Cheryl A. Wall | |
Birth Name: | Cheryl Ann Wall |
Birth Date: | 29 October 1948 |
Birth Place: | Manhattan, New York, US |
Death Place: | Highland Park, New Jersey |
Occupation: | Literary critic, academic |
Education: |
Cheryl A. Wall (October 29, 1948 – April 4, 2020)[1] was a literary critic and professor of English at Rutgers University. One of the first black women to head an English department at a major research university, she worked for diversity in the literary canon as well as in the classroom.[2] She specialized in black women's writing, particularly the Harlem Renaissance and Zora Neale Hurston.[3] She edited several volumes of Hurston's writings for the Library of America. She was also a section editor for The Norton Anthology of African American Literature and was on the editorial boards of American Literature, African American Review and Signs. An award-winning researcher and teacher, she was named the Board of Governors Zora Neale Hurston Professor in 2007.[4]
Wall had a lifelong commitment to African-American arts and culture and was the founding board chair of the Crossroads Theater Company, the first Black Theater in New Jersey, founded by two Rutgers graduates, Ricardo Khan and Lee Richardson in 1978.[5]
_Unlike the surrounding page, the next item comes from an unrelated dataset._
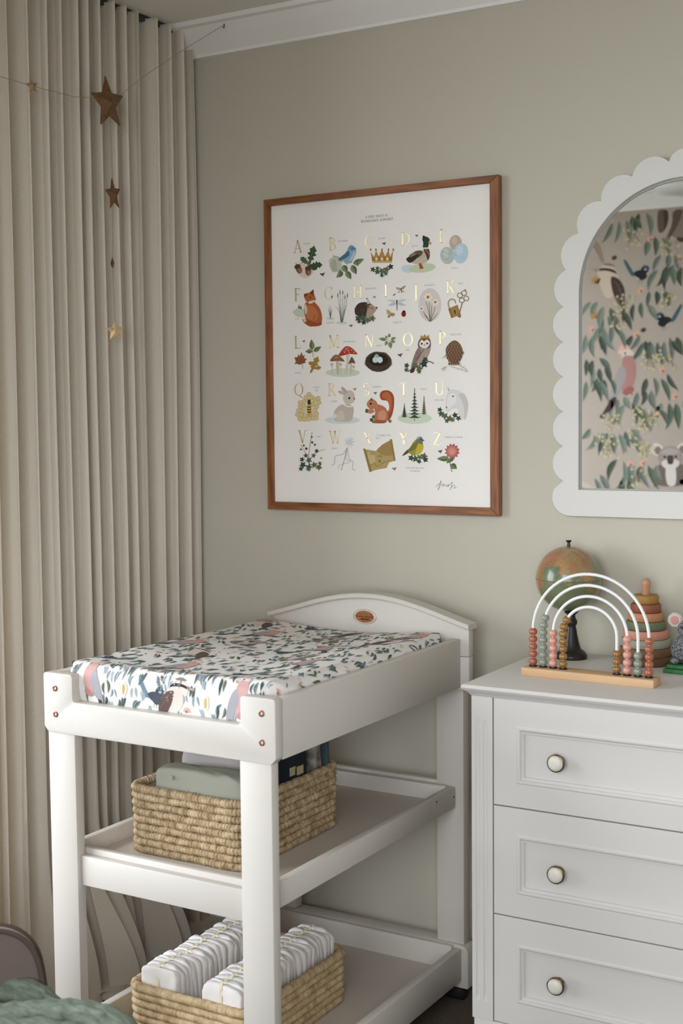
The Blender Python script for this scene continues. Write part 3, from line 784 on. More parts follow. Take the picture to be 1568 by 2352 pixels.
GL = {
 'A': (.8, _ln(.40, 1, .10, 0) + _ln(.38, 1, .70, 0, TK) + _ln(.2, .34, .58, .34, .045) + _serif(.1, 0, .12) + _serif(.70, 0, .14)),
 'B': (.66, _st(.16) + _arc(.22, .76, .30, .22, 90, -90) + _arc(.24, .27, .36, .25, 90, -90)),
 'C': (.76, _arc(.42, .5, .36, .48, 42, 318) + _stem(.70, .66, .92, .04) + _stem(.70, .1, .32, .04)),
 'D': (.84, _st(.16) + _arc(.2, .5, .54, .48, 90, -90)),
 'E': (.64, _st(.16) + _ln(.16, .98, .58, .98) + _ln(.16, .52, .46, .52) + _ln(.16, .02, .60, .02) + _stem(.58, .78, 1, .035) + _stem(.46, .42, .62, .035) + _stem(.6, 0, .24, .035)),
 'F': (.6, _st(.16) + _ln(.16, .98, .56, .98) + _ln(.16, .52, .44, .52) + _stem(.56, .76, 1, .035) + _stem(.44, .42, .62, .035)),
 'G': (.82, _arc(.42, .5, .36, .48, 42, 330) + _stem(.68, .68, .92, .04) + _stem(.70, .04, .42) + _serif(.70, .455, .13)),
 'H': (.86, _st(.16) + _st(.70) + _ln(.16, .52, .7, .52)),
 'I': (.36, _st(.18)),
 'J': (.4, _stem(.24, .0, 1) + _serif(.24, 1) + _arc(.10, .0, .16, .24, 0, -110)),
 'K': (.8, _st(.16) + _ln(.20, .44, .62, .97) + _ln(.32, .58, .68, 0, TK) + _serif(.62, 1, .12) + _serif(.7, 0, .13)),
 'L': (.62, _st(.16) + _ln(.16, .02, .58, .02) + _stem(.58, 0, .26, .035)),
 'M': (1.0, _st(.14, TN) + _ln(.14, 1, .48, .06, TK) + _ln(.82, 1, .48, .06) + _st(.84)),
 'N': (.86, _st(.14, TN) + _ln(.14, 1, .70, .02, TK) + _stem(.72, 0, 1, TN) + _serif(.72, 1)),
 'O': (.88, _arc(.44, .5, .37, .48, 0, 360, n=26)),
 'P': (.64, _st(.16) + _arc(.22, .74, .34, .24, 90, -90)),
 'Q': (.88, _arc(.44, .5, .37, .48, 0, 360, n=26) + _ln(.42, .04, .84, -.2, .08)),
 'R': (.76, _st(.16) + _arc(.22, .75, .32, .23, 90, -90) + _ln(.32, .5, .68, 0, TK) + _serif(.7, 0, .1)),
 'S': (.58, _arc(.29, .75, .21, .23, 30, 260, .1, TN) + _ln(.14, .62, .44, .38, TK) + _arc(.29, .25, .23, .24, 80, -150, .1, TN) + _stem(.48, .74, .94, .035) + _stem(.08, .08, .28, .035)),
 'T': (.74, _stem(.37) + _serif(.37, 0) + _ln(.04, .98, .70, .98) + _stem(.05, .76, 1, .035) + _stem(.69, .76, 1, .035)),
 'U': (.84, _stem(.16, .3, 1) + _serif(.16, 1) + _arc(.42, .32, .26, .31, 180, 360) + _stem(.68, .3, 1, TN) + _serif(.68, 1, .12)),
 'V': (.8, _ln(.12, 1, .42, 0, TK) + _ln(.70, 1, .42, 0) + _serif(.12, 1) + _serif(.7, 1, .12)),
 'W': (1.14, _ln(.12, 1, .38, 0, TK) + _ln(.60, 1, .38, 0) + _ln(.54, 1, .80, 0, TK) + _ln(1.04, 1, .80, 0) + _serif(.12, 1) + _serif(1.04, 1, .1) + _serif(.57, 1, .13)),
 'X': (.8, _ln(.12, 1, .68, 0, TK) + _ln(.66, 1, .12, 0) + _serif(.12, 1, .12) + _serif(.66, 1, .1) + _serif(.12, 0, .1) + _serif(.68, 0, .12)),
 'Y': (.78, _ln(.1, 1, .4, .45, TK) + _ln(.68, 1, .4, .45) + _stem(.4, 0, .48) + _serif(.4, 0) + _serif(.1, 1, .12) + _serif(.68, 1, .1)),
 'Z': (.7, _ln(.08, .98, .6, .98) + _ln(.6, .98, .08, .02, TK) + _ln(.08, .02, .64, .02) + _stem(.08, .76, 1, .035) + _stem(.63, 0, .24, .035)),
 '-': (.34, _ln(.04, .42, .28, .42, .07)), "'": (.2, _stem(.1, .7, 1, .07)), ' ': (.4, [])}
def text(I, s, cx, cy, hgt, col, fit=None):
    """writes s centred on (cx, cy) in the sheet's own metres"""
    wd = sum(GL[c][0] for c in s) + .08 * (len(s) - 1)
    k = hgt if fit is None else fit / wd
    x = cx - wd * k / 2
    for c in s:
        I.T = lambda a, b, x=x: (x + a * k, cy + (b - .5) * hgt); I.layer = 0
        for _, q in GL[c][1]: I.q.append(([I.T(*p) for p in q], col, 1 + (_ != 'q')))
        x += (GL[c][0] + .08) * k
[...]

Cheryl Ann Wall was born in Manhattan, New York, and was raised in Jamaica, Queens. Her father, Rev. Monroe Wall, was a pastor of Mount Calvary Baptist Church in Harlem, and her mother, Rennie Ray (née Strayhorn) Wall, was an English teacher in New York City public schools. Wall attended Rhodes Preparatory School in Manhattan, and studied piano under Margaret Bonds. She went on to earn a B.A. degree in English from Howard University and her Ph.D from Harvard University on a Ford Foundation scholarship.[6] Upon graduating from Harvard, Wall cited a feeling of alienation due to being one of the few Black women in her graduate program. In 1972, Wall started as a professor at Rutgers University, reflecting that: "When I arrived, I found that there were conversations that I could see myself in, which was very different from my experience in graduate school."[7]
At Rutgers, Wall founded the Rutgers English Diversity Institute, a program to encourage greater diversity among graduate students, as a result of which all English majors were required to complete a course in African-American literature.
Wall died of complications from an asthma attack, at her home in Highland Park, New Jersey, on April 4, 2020, aged 71.